Matter Control Is Local
Right now whether an interaction in your smart home is local or cloud-based is entirely at the discretion of the manufacturer and how they designed the particular product you’re using. Bouncing a request off of a remote server introduces lag and creates significant issues in the event of network disruptions.
Maybe that’s not a deal-breaker for you, living on the edge of smart home tech adoption, but there’s a good chance your spouse or kids don’t love the experience.
Matter shifts device control to the local network which offers significantly faster response times. Couple that with the shift towards Thread-based smart home control and making adjustments to your smart home becomes as instantaneous as flipping a light switch on.

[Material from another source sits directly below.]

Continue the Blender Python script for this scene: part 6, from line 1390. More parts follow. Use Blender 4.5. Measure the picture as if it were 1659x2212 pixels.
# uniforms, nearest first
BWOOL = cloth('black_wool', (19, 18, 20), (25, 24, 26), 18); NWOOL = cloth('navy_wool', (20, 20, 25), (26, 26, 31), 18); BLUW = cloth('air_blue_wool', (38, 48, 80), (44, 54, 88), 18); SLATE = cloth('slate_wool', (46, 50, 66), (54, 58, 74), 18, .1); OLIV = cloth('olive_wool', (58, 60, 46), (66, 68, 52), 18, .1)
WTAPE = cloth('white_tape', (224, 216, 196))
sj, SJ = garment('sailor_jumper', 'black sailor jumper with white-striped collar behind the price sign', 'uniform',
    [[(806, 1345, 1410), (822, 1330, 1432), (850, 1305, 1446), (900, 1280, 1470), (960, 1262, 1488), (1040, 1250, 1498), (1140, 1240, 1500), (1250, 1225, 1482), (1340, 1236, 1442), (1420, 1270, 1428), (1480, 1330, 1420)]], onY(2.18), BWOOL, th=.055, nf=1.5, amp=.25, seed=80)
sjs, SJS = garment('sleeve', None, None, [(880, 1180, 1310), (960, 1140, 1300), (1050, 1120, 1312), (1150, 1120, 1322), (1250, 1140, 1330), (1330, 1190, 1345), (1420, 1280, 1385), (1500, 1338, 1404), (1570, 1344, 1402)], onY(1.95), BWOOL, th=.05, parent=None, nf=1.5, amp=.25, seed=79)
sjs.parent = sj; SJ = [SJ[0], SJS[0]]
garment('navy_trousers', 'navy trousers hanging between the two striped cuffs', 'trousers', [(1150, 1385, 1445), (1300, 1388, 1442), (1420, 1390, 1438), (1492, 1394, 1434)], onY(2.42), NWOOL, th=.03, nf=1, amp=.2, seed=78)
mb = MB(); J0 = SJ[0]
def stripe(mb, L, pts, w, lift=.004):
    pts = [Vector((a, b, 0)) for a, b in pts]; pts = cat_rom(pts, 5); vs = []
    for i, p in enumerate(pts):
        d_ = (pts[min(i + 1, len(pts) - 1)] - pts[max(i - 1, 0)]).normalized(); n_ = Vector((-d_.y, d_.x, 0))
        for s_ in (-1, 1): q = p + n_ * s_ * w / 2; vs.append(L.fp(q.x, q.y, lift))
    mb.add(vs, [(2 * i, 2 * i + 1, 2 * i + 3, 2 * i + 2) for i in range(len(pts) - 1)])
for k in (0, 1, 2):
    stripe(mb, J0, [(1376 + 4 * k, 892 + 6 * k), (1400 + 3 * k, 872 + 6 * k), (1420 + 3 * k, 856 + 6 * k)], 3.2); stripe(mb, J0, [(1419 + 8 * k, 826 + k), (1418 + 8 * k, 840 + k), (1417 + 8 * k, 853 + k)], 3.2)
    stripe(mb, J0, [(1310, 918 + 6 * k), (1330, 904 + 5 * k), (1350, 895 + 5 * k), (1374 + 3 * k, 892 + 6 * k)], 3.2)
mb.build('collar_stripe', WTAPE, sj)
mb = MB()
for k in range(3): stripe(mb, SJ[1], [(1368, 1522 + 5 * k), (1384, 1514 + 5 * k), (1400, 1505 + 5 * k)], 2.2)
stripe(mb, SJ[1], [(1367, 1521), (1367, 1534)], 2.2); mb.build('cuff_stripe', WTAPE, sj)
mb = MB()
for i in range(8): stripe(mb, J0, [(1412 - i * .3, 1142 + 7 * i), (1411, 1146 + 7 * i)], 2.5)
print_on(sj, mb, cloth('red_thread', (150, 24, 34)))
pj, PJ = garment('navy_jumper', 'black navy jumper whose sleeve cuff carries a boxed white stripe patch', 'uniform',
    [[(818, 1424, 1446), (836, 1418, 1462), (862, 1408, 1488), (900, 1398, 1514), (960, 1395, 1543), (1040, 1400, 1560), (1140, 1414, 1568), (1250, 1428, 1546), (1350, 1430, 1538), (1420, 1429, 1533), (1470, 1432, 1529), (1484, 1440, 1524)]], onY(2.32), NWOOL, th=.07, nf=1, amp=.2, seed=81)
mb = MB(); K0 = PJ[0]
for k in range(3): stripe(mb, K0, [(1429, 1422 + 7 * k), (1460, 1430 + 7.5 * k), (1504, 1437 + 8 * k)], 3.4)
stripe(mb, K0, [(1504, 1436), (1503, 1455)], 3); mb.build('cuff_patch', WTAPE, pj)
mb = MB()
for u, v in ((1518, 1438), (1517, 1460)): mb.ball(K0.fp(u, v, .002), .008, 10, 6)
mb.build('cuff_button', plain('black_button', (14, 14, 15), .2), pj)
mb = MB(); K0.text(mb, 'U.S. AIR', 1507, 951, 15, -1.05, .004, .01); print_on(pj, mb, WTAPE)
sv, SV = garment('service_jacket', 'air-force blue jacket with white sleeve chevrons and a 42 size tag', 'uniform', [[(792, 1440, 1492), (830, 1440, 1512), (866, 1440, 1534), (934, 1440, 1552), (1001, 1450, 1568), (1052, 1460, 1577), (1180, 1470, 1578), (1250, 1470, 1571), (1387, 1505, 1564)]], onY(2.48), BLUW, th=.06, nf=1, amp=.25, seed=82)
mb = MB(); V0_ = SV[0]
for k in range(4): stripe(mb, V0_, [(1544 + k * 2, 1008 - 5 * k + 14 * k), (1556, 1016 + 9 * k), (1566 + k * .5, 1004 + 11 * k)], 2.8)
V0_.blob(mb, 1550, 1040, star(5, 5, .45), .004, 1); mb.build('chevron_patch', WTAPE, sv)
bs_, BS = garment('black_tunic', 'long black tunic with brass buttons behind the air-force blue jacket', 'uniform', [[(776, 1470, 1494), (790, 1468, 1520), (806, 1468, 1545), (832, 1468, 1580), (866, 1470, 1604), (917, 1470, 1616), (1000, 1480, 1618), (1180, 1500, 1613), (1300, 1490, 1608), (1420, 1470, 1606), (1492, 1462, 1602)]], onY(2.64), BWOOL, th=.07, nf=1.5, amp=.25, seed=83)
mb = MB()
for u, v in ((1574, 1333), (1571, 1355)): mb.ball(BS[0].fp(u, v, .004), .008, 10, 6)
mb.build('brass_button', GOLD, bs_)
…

Matter Unifies the User Experience
Currently, control of smart home devices through a uniform interface is a bit kludgy. There’s a variety of issues that can crop up ranging from syncing the state of a smart home device to accessing specific features. It’s not uncommon for many people to do broad control of their smart home through a particular dashboard but then still need to open up individual apps to access certain features.
In other cases, the two ecosystems might not even talk to each other so you’re left with a dashboard that handles 80% of your smart home needs and then a handful of apps you open to do certain things or set certain schedules.
Matter features a core element called “Multi-Admin” that lets you easily add products into the Matter system while linking them together in a way that works not just for you, but also for everyone else in your household. Everyone can interact with the different elements of the smart home the way that makes the most sense for their needs without a mess of apps, logins, and headaches.
Matter Lowers Costs for Everyone
Ultimately, one of the best things about Matter isn’t going to be the fancy under the hood protocol stuff that the average user is never going to dig into, it’s going to be the savings.
Across the board, everybody saves when systems become streamlined. You, the end-user, are going to save money because you’ll need to buy fewer products to achieve your smart home goals (and you’ll be replacing those products very infrequently once they become a part of your Matter smart home). Starting your smart home from scratch because a new product came out and your old platform doesn’t support it will be a thing of the past.
Further, companies big and small in the smart home market will be able to trim their costs and focus their energy on making interesting and useful things instead of devoting time to continually keeping up with multiple concurrent smart home standards. A product that might not have made it to the market five years ago because supporting multiple platforms was too costly might now have a chance because it can plug right into the Matter ecosystem.
We don’t know about you, but we’re pretty excited to not just save some money but also see even cooler and more diverse smart home products.
There’s still a bit of waiting left to do as the Connectivity Standards Alliance continues to refine Matter and manufacturers across the globe adopt and integrate the standard, but we’re more than a little bit excited about the future of smart home Matter offers.